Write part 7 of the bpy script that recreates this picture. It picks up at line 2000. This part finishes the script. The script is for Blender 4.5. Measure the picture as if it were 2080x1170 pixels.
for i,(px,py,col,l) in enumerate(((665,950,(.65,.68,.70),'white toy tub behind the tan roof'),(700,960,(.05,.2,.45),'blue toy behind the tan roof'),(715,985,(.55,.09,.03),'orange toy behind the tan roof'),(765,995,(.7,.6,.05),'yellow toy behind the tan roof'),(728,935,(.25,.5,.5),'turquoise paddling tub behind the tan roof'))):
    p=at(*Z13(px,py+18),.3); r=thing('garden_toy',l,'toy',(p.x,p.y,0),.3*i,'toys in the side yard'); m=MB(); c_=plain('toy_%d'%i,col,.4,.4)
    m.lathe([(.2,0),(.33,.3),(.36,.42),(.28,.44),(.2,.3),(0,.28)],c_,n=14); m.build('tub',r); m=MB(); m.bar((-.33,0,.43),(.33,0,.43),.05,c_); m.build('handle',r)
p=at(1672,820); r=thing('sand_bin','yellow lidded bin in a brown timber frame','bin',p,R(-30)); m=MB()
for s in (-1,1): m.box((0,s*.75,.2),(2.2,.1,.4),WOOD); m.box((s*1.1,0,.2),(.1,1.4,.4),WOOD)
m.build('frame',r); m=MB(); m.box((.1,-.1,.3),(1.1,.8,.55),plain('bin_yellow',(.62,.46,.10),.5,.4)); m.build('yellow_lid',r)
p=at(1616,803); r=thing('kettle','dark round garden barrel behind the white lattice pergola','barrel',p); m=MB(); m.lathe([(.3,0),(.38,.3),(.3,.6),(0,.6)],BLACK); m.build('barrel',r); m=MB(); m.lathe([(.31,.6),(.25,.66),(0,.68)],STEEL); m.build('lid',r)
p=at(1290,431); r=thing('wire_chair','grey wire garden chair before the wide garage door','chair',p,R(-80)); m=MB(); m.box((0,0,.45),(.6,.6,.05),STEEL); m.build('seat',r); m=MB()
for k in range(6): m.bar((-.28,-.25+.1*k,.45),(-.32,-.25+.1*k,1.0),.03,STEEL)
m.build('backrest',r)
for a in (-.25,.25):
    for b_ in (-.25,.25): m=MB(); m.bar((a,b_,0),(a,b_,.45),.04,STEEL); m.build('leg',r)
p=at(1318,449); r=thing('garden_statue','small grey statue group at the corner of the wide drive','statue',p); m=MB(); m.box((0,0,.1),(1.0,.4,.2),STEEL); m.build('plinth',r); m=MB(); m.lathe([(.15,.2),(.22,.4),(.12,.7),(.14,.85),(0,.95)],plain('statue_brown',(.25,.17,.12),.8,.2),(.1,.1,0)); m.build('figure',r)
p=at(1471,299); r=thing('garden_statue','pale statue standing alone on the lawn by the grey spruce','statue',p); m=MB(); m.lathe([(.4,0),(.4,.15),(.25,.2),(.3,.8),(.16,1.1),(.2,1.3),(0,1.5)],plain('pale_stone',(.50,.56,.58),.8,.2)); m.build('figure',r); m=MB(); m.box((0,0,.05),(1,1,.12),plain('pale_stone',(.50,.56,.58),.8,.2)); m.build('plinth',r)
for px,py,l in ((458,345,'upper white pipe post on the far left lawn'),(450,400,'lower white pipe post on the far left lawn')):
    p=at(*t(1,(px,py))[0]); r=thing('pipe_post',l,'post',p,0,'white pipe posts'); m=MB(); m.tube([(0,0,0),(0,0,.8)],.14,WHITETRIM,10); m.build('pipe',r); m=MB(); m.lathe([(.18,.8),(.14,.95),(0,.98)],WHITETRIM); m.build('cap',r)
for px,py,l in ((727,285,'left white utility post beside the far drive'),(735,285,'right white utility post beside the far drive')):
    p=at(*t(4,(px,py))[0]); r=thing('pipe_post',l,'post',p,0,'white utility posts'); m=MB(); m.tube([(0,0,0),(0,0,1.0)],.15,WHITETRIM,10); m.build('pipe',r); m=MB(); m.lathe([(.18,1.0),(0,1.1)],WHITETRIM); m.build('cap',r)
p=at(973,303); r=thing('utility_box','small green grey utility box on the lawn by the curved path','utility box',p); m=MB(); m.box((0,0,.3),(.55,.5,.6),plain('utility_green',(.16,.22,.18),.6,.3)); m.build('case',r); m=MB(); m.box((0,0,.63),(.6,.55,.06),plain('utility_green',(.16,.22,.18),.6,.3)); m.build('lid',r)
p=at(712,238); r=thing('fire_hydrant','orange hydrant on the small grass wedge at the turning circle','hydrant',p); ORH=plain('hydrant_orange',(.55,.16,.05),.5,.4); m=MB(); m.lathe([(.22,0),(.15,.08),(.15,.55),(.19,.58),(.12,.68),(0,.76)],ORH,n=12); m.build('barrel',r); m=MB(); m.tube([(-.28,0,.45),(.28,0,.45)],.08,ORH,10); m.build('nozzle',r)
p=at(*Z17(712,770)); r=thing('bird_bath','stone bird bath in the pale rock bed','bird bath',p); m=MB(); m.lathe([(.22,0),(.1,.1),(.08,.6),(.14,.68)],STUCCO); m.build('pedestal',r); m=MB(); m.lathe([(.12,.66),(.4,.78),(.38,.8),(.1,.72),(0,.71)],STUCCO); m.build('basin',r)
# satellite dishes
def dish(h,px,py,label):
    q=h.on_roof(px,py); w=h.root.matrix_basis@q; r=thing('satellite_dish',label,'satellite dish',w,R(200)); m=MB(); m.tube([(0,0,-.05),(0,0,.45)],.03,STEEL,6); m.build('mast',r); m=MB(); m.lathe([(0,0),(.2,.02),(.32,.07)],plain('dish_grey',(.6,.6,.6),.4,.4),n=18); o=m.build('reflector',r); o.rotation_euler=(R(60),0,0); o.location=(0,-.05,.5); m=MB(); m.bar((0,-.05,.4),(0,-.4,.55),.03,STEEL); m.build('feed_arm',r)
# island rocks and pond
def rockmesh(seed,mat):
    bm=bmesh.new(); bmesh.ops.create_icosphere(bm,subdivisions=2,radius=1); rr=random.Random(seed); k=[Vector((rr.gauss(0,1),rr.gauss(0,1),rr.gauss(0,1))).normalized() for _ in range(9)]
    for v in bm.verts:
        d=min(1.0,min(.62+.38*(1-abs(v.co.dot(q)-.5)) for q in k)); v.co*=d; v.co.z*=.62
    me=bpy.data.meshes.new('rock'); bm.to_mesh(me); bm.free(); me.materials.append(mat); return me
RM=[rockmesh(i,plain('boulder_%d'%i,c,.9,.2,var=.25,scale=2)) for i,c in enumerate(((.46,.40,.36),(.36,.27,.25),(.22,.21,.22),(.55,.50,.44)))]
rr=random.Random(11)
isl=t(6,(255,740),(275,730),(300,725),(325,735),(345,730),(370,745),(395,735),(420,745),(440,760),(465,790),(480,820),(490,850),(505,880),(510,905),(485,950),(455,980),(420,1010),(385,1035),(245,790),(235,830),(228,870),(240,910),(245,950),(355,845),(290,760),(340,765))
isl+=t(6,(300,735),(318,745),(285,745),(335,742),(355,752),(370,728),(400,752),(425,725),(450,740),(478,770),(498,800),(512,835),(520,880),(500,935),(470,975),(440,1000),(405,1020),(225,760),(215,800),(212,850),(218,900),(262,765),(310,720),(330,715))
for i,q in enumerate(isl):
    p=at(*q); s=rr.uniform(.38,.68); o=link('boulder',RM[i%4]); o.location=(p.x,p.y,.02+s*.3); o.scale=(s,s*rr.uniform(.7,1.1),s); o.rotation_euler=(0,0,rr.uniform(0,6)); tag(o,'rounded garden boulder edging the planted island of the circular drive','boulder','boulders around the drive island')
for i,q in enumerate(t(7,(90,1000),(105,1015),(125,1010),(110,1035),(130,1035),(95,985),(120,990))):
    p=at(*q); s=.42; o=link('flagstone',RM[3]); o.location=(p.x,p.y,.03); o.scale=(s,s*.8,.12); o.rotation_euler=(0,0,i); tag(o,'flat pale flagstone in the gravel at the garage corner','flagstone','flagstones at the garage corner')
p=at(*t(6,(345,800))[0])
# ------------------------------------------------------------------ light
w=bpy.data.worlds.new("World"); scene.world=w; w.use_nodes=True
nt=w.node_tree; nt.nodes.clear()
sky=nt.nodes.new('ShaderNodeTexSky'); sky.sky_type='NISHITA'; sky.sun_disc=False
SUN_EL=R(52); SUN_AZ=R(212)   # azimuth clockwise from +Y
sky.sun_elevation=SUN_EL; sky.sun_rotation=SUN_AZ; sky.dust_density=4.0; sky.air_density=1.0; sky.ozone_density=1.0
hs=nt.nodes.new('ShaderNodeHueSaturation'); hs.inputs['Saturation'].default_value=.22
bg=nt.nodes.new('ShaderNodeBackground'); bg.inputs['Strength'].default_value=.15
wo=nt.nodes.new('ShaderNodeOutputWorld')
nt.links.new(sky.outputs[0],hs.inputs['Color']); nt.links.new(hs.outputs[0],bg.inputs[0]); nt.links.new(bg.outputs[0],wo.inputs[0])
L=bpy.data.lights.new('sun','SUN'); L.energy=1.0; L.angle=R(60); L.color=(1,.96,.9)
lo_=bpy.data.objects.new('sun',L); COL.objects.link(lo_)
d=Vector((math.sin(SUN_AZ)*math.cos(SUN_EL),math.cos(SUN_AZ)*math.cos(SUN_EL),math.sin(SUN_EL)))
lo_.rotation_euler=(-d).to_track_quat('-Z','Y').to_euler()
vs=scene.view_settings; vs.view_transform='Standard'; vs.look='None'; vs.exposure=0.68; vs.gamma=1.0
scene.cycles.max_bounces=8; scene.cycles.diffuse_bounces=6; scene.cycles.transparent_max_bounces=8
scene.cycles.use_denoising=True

* * *

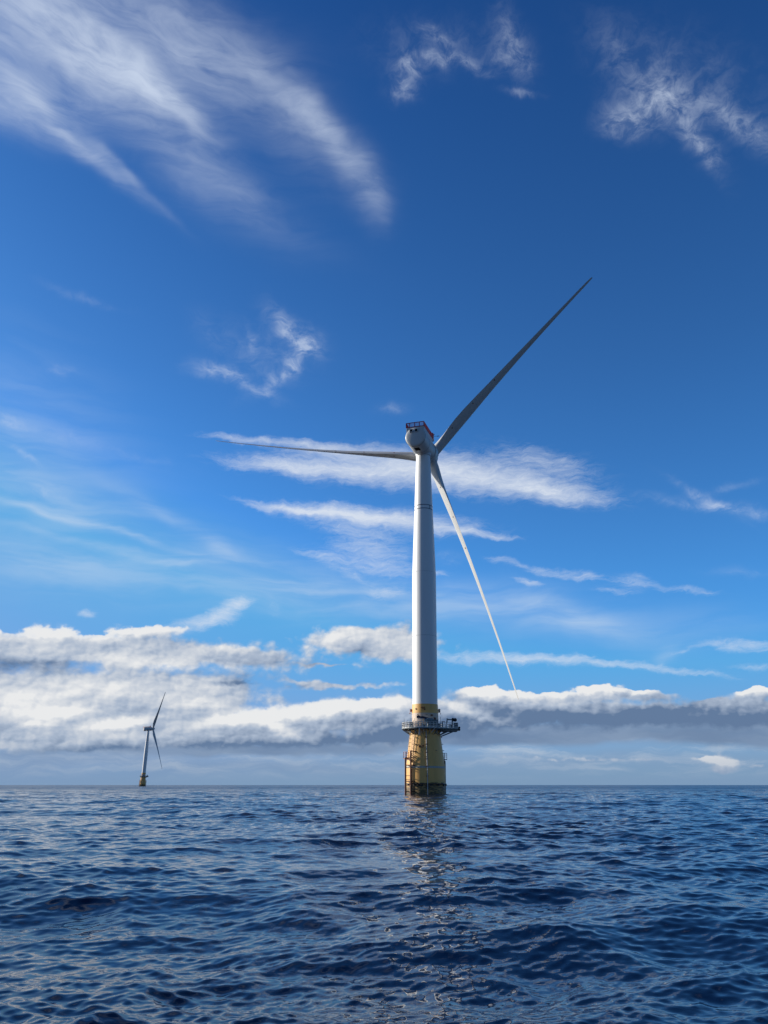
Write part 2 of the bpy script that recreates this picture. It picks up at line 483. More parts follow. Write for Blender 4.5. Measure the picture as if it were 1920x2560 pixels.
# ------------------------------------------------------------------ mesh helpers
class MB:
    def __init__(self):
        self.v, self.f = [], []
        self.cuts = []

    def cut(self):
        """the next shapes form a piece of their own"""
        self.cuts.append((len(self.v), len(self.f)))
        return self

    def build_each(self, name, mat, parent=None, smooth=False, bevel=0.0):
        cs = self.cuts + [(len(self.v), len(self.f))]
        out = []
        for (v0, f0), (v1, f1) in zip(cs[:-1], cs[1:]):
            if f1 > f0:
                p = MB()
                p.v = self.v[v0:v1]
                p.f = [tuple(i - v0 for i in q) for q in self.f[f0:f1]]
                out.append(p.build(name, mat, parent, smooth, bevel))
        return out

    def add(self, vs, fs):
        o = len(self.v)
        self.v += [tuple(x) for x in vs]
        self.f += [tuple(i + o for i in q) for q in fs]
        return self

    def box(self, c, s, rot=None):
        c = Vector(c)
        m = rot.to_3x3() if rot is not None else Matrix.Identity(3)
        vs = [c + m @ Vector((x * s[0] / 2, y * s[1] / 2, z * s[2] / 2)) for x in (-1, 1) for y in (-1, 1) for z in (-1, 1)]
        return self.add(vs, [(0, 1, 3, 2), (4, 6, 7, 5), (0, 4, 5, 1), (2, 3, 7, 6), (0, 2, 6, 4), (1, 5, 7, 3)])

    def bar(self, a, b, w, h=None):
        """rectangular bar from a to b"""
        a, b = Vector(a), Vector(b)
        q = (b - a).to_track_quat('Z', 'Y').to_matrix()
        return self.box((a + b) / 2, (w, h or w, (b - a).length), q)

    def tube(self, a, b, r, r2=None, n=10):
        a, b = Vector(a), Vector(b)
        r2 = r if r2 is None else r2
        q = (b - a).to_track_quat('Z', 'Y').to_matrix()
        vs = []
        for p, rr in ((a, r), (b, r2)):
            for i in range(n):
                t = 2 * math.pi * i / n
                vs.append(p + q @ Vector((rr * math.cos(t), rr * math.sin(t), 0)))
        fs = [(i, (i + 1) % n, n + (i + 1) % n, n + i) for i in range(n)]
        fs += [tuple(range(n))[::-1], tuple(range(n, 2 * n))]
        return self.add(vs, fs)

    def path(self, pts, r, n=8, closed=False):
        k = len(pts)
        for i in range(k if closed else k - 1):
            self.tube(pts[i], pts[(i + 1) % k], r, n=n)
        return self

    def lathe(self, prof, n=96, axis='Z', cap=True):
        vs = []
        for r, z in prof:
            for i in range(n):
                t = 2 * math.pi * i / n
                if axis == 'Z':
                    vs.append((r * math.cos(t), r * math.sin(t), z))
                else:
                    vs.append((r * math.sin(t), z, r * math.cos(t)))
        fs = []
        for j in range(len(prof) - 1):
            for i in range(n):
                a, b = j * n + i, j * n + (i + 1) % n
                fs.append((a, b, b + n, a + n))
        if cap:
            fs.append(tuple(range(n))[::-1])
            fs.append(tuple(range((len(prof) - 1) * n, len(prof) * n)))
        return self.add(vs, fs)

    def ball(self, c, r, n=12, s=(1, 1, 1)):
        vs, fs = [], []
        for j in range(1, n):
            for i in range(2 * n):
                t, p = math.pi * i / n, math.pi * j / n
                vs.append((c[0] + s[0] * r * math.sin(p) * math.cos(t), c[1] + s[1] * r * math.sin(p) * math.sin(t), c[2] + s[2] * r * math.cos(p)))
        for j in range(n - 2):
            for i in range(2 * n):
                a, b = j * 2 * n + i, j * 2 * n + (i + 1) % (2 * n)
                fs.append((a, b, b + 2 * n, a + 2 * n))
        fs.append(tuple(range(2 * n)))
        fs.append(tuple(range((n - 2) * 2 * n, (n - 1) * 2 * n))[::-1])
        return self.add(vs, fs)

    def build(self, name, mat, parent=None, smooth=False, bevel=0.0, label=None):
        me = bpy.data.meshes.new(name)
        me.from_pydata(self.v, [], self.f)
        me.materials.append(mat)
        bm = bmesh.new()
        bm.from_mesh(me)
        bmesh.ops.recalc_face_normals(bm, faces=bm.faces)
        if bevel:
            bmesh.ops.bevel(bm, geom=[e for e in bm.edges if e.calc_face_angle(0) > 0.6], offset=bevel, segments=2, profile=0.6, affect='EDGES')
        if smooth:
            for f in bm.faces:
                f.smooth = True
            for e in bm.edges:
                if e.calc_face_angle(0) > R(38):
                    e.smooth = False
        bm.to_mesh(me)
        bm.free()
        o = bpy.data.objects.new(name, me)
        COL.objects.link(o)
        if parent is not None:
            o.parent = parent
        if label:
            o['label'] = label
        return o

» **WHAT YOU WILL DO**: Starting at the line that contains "Write part 2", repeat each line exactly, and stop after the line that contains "4), (1, 5, 7, 3)])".

» **EXERCISE SOLUTION**:
Write part 2 of the bpy script that recreates this picture. It picks up at line 483. More parts follow. Write for Blender 4.5. Measure the picture as if it were 1920x2560 pixels.
# ------------------------------------------------------------------ mesh helpers
class MB:
    def __init__(self):
        self.v, self.f = [], []
        self.cuts = []

    def cut(self):
        """the next shapes form a piece of their own"""
        self.cuts.append((len(self.v), len(self.f)))
        return self

    def build_each(self, name, mat, parent=None, smooth=False, bevel=0.0):
        cs = self.cuts + [(len(self.v), len(self.f))]
        out = []
        for (v0, f0), (v1, f1) in zip(cs[:-1], cs[1:]):
            if f1 > f0:
                p = MB()
                p.v = self.v[v0:v1]
                p.f = [tuple(i - v0 for i in q) for q in self.f[f0:f1]]
                out.append(p.build(name, mat, parent, smooth, bevel))
        return out

    def add(self, vs, fs):
        o = len(self.v)
        self.v += [tuple(x) for x in vs]
        self.f += [tuple(i + o for i in q) for q in fs]
        return self

    def box(self, c, s, rot=None):
        c = Vector(c)
        m = rot.to_3x3() if rot is not None else Matrix.Identity(3)
        vs = [c + m @ Vector((x * s[0] / 2, y * s[1] / 2, z * s[2] / 2)) for x in (-1, 1) for y in (-1, 1) for z in (-1, 1)]
        return self.add(vs, [(0, 1, 3, 2), (4, 6, 7, 5), (0, 4, 5, 1), (2, 3, 7, 6), (0, 2, 6, 4), (1, 5, 7, 3)])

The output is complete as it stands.